(Scene modeling code data)
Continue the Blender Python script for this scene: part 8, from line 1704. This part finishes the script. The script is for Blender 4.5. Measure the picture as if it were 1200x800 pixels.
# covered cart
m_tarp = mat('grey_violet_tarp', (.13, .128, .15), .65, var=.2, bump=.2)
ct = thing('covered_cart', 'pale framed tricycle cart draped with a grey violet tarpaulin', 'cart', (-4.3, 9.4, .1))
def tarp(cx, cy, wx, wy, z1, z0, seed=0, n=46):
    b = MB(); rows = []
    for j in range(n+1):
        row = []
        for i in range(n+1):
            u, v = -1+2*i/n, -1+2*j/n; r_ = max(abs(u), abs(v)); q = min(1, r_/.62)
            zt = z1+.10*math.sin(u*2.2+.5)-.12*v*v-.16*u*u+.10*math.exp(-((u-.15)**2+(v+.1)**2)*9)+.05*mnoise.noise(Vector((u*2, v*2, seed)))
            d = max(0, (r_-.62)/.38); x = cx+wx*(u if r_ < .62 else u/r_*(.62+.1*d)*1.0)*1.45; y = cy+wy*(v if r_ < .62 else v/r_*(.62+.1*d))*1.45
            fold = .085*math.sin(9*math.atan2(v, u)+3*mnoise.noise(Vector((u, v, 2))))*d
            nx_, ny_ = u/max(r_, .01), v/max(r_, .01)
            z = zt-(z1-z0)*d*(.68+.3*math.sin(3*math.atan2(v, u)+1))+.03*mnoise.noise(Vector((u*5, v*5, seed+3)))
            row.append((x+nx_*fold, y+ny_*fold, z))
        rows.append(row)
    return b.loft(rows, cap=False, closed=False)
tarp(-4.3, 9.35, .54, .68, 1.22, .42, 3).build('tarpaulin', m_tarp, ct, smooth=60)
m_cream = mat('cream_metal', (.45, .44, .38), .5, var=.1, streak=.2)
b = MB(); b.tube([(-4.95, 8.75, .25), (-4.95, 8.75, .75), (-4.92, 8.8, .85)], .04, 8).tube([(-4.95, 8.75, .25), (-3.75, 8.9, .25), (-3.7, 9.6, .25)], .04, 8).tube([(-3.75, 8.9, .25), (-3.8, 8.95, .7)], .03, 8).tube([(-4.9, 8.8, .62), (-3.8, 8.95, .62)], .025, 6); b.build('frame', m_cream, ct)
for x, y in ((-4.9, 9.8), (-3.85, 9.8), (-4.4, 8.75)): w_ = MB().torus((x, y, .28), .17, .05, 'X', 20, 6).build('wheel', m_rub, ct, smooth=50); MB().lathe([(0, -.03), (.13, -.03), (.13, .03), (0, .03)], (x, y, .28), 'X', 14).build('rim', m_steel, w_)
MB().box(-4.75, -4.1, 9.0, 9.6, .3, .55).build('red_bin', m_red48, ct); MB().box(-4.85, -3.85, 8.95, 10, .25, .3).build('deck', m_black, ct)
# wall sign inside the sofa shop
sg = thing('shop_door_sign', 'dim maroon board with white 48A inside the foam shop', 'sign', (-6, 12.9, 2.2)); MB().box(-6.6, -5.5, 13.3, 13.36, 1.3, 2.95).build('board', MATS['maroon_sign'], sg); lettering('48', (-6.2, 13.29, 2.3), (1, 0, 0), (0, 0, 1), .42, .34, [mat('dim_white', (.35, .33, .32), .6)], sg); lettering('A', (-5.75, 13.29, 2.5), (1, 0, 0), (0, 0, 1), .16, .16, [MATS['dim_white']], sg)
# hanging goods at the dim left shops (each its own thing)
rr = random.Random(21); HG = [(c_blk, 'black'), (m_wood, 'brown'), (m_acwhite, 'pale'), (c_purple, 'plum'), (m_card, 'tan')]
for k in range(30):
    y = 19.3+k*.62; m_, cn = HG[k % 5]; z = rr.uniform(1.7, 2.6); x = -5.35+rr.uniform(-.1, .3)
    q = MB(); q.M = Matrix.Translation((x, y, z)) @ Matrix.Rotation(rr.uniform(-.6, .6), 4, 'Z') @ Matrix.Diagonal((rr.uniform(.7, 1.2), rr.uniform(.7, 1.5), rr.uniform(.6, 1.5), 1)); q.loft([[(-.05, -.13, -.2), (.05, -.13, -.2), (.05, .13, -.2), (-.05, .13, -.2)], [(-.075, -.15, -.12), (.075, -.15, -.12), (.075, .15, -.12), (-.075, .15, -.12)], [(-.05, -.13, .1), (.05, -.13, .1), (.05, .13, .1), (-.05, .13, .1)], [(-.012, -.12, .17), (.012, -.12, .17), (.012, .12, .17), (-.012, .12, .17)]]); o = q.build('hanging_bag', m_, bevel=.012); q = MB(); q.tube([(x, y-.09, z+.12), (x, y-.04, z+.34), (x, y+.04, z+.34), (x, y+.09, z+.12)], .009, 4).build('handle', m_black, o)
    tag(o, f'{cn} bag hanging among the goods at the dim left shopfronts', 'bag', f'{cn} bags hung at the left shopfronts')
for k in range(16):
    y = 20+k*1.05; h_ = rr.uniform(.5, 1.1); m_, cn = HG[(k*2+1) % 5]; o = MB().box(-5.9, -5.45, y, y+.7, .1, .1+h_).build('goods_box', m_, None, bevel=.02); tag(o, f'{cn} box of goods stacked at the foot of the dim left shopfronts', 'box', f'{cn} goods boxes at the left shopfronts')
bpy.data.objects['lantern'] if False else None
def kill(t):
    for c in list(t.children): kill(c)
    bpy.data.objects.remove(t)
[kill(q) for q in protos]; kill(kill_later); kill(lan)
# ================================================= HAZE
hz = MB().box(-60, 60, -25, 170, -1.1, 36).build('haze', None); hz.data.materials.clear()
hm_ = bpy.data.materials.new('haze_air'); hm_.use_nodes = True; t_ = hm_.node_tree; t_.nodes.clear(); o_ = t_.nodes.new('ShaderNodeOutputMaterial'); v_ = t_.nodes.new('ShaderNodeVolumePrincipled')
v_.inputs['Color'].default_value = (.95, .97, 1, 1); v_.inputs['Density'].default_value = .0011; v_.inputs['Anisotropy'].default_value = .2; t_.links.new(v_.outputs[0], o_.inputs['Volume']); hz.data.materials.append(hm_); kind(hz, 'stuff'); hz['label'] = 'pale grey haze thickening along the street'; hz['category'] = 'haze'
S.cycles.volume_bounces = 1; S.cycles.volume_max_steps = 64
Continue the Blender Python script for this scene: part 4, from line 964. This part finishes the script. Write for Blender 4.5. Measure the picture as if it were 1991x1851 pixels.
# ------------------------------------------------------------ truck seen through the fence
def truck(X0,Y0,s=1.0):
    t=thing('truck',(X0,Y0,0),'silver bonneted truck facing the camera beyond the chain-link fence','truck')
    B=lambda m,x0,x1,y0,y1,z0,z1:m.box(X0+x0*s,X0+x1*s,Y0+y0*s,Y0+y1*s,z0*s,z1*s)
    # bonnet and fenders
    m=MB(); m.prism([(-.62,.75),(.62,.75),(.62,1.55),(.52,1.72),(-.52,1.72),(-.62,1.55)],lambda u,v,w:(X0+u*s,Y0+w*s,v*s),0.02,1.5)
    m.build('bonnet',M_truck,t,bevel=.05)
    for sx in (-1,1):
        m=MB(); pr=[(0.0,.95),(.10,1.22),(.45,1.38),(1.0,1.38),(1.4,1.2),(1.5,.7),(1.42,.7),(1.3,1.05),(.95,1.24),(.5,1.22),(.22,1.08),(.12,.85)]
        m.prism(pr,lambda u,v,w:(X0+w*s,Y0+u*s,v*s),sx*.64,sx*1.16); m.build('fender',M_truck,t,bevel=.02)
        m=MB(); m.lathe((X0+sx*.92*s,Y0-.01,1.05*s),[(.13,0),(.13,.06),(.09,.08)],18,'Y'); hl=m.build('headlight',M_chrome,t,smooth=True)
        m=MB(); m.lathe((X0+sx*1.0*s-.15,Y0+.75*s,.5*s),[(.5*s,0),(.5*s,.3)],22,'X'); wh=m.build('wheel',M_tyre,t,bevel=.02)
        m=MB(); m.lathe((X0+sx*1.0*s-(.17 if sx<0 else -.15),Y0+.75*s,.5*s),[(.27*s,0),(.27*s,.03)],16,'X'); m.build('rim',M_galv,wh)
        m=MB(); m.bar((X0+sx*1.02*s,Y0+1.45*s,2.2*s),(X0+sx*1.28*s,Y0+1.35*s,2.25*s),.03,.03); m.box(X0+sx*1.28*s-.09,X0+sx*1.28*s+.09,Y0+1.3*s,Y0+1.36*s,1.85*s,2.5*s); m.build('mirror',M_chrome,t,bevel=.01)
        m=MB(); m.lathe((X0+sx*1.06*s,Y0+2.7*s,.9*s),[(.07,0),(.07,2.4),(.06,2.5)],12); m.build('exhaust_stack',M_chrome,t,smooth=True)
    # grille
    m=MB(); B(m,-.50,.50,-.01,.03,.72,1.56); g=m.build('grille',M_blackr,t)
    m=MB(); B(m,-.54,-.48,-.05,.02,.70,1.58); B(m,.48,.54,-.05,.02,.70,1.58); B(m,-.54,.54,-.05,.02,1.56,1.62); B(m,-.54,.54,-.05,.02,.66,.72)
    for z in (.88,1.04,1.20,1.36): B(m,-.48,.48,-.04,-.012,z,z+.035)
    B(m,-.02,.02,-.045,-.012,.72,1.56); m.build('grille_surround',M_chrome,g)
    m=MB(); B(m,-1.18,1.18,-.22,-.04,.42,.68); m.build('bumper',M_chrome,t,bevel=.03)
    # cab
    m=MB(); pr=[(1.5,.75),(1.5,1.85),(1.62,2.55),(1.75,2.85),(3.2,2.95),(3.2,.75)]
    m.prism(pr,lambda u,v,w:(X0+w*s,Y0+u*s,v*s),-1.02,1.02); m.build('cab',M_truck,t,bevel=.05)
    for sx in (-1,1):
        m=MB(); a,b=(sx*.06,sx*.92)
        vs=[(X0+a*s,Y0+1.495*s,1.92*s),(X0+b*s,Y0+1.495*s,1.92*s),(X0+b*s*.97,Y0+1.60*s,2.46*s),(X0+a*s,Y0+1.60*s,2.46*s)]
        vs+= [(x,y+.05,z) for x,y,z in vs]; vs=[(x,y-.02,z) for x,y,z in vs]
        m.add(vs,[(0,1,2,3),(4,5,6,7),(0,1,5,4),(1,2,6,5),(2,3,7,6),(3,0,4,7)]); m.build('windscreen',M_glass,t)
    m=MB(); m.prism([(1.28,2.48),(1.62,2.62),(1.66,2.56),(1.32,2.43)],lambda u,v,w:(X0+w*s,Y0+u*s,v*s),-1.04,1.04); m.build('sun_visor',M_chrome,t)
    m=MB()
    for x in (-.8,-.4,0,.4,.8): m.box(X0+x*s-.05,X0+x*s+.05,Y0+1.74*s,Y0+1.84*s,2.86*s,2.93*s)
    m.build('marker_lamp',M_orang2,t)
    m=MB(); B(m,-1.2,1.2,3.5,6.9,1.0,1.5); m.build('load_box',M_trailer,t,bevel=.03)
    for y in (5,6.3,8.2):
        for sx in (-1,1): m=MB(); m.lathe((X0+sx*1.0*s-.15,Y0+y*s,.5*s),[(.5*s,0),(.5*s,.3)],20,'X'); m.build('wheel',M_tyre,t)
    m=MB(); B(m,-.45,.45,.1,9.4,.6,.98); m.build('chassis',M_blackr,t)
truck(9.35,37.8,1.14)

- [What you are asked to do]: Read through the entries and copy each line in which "Measure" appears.

- [Task solution]:
Continue the Blender Python script for this scene: part 8, from line 1704. This part finishes the script. The script is for Blender 4.5. Measure the picture as if it were 1200x800 pixels.
Continue the Blender Python script for this scene: part 4, from line 964. This part finishes the script. Write for Blender 4.5. Measure the picture as if it were 1991x1851 pixels.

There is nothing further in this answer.